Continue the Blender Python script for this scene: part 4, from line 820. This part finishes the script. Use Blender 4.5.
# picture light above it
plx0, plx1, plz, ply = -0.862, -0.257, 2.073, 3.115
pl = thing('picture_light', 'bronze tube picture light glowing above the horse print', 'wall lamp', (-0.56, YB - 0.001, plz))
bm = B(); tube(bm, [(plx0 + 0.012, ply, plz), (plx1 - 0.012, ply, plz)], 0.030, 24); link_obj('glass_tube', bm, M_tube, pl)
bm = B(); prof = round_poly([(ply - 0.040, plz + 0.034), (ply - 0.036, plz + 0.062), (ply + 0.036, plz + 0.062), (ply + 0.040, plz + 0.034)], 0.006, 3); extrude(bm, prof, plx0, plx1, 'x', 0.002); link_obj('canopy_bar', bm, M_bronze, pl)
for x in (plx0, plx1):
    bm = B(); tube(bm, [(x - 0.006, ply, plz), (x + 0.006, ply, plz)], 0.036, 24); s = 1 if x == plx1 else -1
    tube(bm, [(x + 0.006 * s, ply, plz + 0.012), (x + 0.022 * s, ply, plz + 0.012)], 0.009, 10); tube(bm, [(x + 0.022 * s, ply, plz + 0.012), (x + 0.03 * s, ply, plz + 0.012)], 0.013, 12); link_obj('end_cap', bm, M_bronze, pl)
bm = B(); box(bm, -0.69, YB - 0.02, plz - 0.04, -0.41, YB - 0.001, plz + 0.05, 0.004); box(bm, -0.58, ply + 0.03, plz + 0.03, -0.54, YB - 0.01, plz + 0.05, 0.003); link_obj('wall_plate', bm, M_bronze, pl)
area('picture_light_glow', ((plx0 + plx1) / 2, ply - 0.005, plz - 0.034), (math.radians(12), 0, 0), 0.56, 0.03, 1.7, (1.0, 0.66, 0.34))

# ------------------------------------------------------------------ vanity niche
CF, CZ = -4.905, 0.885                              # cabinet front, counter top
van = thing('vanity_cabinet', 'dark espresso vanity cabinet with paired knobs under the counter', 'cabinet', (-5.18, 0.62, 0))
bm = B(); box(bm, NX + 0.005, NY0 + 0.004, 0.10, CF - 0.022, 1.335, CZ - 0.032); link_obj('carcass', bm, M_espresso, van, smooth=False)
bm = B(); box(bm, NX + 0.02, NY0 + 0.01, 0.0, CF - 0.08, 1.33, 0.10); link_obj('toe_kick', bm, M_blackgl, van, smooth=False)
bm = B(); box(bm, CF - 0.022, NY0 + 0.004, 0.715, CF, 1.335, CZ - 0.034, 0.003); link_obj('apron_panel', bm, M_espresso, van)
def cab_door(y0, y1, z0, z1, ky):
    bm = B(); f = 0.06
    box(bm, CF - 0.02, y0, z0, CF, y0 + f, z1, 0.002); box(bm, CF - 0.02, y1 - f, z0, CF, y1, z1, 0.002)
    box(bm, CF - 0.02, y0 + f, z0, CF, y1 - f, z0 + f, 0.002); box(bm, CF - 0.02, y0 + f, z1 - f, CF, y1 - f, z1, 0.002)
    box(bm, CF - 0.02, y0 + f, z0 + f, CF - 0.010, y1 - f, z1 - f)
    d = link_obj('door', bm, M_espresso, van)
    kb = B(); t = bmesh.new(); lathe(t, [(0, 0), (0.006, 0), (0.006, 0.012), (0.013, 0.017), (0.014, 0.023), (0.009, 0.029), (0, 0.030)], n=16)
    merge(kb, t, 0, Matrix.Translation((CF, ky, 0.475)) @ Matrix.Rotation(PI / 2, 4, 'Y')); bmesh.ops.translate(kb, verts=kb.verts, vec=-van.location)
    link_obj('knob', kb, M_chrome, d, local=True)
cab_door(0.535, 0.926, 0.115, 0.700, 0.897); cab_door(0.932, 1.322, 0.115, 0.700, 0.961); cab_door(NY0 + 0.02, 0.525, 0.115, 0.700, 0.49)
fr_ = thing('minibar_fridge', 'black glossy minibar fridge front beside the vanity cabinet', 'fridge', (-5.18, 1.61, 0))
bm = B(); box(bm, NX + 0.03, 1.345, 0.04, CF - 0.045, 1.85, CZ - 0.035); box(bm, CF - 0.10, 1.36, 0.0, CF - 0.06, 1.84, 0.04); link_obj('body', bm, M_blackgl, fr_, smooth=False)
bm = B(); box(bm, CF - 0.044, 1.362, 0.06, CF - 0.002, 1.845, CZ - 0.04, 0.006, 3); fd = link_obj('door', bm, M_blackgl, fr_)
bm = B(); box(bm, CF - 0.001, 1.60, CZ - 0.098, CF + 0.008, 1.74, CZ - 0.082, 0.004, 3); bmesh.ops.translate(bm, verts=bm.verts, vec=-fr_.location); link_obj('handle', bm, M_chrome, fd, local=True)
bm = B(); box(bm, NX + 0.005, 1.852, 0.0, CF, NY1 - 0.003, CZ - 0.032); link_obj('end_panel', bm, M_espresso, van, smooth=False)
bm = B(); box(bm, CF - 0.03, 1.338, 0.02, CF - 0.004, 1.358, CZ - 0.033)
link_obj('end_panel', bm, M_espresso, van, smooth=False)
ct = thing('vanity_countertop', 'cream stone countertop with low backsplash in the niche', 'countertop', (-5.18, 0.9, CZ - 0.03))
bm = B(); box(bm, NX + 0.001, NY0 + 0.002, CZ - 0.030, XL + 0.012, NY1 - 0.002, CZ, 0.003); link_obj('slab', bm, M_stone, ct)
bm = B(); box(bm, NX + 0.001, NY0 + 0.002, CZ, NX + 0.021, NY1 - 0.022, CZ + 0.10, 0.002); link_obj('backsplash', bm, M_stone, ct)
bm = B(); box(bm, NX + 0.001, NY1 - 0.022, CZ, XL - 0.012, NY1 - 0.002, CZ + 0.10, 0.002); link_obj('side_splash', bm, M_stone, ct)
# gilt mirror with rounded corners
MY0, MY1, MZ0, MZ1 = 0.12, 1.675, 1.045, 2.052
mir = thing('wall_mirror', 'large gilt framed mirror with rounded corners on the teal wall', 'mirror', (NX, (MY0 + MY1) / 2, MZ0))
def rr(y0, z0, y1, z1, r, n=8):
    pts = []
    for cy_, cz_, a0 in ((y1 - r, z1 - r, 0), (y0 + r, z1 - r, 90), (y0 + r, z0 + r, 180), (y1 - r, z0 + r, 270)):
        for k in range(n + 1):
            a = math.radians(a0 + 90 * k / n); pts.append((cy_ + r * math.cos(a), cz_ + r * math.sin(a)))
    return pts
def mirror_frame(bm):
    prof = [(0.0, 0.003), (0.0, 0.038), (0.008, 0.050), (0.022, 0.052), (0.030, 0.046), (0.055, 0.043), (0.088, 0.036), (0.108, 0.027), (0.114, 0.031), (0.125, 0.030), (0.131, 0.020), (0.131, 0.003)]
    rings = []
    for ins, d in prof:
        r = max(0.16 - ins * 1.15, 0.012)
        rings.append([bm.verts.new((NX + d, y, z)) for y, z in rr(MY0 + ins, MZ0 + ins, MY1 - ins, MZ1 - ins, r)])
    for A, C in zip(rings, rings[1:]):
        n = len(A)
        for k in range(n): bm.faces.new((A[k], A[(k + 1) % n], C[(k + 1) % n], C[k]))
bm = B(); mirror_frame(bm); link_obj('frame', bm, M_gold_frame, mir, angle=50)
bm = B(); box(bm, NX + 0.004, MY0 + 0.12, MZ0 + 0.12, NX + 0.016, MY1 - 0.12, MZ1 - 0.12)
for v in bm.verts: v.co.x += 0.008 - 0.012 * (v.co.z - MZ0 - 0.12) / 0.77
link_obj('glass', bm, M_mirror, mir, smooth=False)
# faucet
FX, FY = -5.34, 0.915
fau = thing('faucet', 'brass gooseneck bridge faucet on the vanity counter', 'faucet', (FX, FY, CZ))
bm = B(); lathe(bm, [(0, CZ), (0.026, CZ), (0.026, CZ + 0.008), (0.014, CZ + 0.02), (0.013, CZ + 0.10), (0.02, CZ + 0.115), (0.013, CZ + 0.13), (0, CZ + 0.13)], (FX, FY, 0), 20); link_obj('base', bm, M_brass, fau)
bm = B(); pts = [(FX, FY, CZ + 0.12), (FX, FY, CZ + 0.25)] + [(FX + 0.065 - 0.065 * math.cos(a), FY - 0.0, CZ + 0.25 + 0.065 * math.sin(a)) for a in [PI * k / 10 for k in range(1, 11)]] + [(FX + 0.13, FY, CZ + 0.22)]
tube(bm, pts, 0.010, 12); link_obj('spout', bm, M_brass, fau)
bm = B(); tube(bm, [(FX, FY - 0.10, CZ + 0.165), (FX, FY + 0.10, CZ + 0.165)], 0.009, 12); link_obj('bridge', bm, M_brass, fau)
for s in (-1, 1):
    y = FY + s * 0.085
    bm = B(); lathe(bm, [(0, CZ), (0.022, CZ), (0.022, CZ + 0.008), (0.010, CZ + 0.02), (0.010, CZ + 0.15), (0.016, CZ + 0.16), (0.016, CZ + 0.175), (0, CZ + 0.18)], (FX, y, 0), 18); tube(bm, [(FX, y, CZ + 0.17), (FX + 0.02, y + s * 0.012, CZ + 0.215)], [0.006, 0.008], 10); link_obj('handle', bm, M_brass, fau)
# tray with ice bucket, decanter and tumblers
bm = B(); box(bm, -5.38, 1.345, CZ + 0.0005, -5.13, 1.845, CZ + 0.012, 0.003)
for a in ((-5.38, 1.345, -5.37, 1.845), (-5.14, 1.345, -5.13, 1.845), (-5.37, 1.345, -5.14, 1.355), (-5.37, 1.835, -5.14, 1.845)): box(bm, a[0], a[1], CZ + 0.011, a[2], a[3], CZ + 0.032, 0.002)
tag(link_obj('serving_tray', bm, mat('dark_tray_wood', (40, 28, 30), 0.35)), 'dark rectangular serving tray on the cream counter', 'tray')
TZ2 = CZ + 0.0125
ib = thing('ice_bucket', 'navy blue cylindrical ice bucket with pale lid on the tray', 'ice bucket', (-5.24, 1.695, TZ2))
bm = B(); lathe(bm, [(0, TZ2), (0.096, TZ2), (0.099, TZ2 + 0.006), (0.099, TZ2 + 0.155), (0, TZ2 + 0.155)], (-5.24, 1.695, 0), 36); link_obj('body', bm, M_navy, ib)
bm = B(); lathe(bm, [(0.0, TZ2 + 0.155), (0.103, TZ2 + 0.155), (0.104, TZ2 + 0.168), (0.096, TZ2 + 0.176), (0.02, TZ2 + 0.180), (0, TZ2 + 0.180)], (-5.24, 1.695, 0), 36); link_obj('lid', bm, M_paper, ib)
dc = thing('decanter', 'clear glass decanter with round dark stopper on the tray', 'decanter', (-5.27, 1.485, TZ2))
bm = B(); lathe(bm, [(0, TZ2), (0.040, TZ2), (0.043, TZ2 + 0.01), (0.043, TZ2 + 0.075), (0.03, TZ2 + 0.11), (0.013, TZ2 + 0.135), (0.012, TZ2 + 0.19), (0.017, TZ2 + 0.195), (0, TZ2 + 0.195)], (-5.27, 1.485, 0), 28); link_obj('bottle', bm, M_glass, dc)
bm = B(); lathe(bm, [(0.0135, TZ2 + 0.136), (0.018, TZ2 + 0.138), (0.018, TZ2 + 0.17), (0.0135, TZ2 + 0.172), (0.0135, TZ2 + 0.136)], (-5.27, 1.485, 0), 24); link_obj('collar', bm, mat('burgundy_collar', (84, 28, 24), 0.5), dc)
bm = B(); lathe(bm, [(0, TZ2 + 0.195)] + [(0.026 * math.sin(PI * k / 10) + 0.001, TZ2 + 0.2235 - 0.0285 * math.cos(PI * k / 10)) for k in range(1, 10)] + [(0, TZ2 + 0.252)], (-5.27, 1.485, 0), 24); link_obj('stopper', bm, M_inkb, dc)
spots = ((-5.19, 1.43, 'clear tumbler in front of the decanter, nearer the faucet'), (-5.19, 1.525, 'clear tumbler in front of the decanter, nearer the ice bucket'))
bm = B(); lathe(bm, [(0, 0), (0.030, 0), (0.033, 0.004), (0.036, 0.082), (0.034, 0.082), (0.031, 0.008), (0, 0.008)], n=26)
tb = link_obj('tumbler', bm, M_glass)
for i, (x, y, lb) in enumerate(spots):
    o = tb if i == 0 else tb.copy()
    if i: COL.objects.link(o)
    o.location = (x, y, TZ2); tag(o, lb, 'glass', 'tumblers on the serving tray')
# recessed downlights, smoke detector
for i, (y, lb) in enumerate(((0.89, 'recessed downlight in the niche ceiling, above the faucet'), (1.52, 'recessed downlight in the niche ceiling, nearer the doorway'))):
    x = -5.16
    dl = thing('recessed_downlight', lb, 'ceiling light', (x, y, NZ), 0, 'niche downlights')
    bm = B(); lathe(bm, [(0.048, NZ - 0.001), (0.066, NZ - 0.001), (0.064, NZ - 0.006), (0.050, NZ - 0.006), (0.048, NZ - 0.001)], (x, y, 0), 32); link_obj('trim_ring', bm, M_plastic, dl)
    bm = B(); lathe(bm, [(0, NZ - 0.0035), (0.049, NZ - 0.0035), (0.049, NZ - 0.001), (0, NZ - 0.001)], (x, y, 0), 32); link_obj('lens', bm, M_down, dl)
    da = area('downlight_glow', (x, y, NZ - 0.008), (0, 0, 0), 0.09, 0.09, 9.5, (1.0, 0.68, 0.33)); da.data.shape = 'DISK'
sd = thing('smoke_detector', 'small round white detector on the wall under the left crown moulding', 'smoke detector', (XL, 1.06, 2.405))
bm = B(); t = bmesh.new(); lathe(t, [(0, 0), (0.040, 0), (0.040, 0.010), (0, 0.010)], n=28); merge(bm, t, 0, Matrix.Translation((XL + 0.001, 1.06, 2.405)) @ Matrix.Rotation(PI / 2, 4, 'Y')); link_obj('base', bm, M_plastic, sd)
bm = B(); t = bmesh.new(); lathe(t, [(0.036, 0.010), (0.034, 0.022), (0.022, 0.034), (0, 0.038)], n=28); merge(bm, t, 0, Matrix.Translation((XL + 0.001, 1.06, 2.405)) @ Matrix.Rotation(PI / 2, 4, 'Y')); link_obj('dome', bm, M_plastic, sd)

**Exercise prompt:**
Copy the lines from the start of the data verbatim, stopping after the line containing "area('picture_light_glow', ((plx0 +".

**Answer:**
Continue the Blender Python script for this scene: part 4, from line 820. This part finishes the script. Use Blender 4.5.
# picture light above it
plx0, plx1, plz, ply = -0.862, -0.257, 2.073, 3.115
pl = thing('picture_light', 'bronze tube picture light glowing above the horse print', 'wall lamp', (-0.56, YB - 0.001, plz))
bm = B(); tube(bm, [(plx0 + 0.012, ply, plz), (plx1 - 0.012, ply, plz)], 0.030, 24); link_obj('glass_tube', bm, M_tube, pl)
bm = B(); prof = round_poly([(ply - 0.040, plz + 0.034), (ply - 0.036, plz + 0.062), (ply + 0.036, plz + 0.062), (ply + 0.040, plz + 0.034)], 0.006, 3); extrude(bm, prof, plx0, plx1, 'x', 0.002); link_obj('canopy_bar', bm, M_bronze, pl)
for x in (plx0, plx1):
    bm = B(); tube(bm, [(x - 0.006, ply, plz), (x + 0.006, ply, plz)], 0.036, 24); s = 1 if x == plx1 else -1
    tube(bm, [(x + 0.006 * s, ply, plz + 0.012), (x + 0.022 * s, ply, plz + 0.012)], 0.009, 10); tube(bm, [(x + 0.022 * s, ply, plz + 0.012), (x + 0.03 * s, ply, plz + 0.012)], 0.013, 12); link_obj('end_cap', bm, M_bronze, pl)
bm = B(); box(bm, -0.69, YB - 0.02, plz - 0.04, -0.41, YB - 0.001, plz + 0.05, 0.004); box(bm, -0.58, ply + 0.03, plz + 0.03, -0.54, YB - 0.01, plz + 0.05, 0.003); link_obj('wall_plate', bm, M_bronze, pl)
area('picture_light_glow', ((plx0 + plx1) / 2, ply - 0.005, plz - 0.034), (math.radians(12), 0, 0), 0.56, 0.03, 1.7, (1.0, 0.66, 0.34))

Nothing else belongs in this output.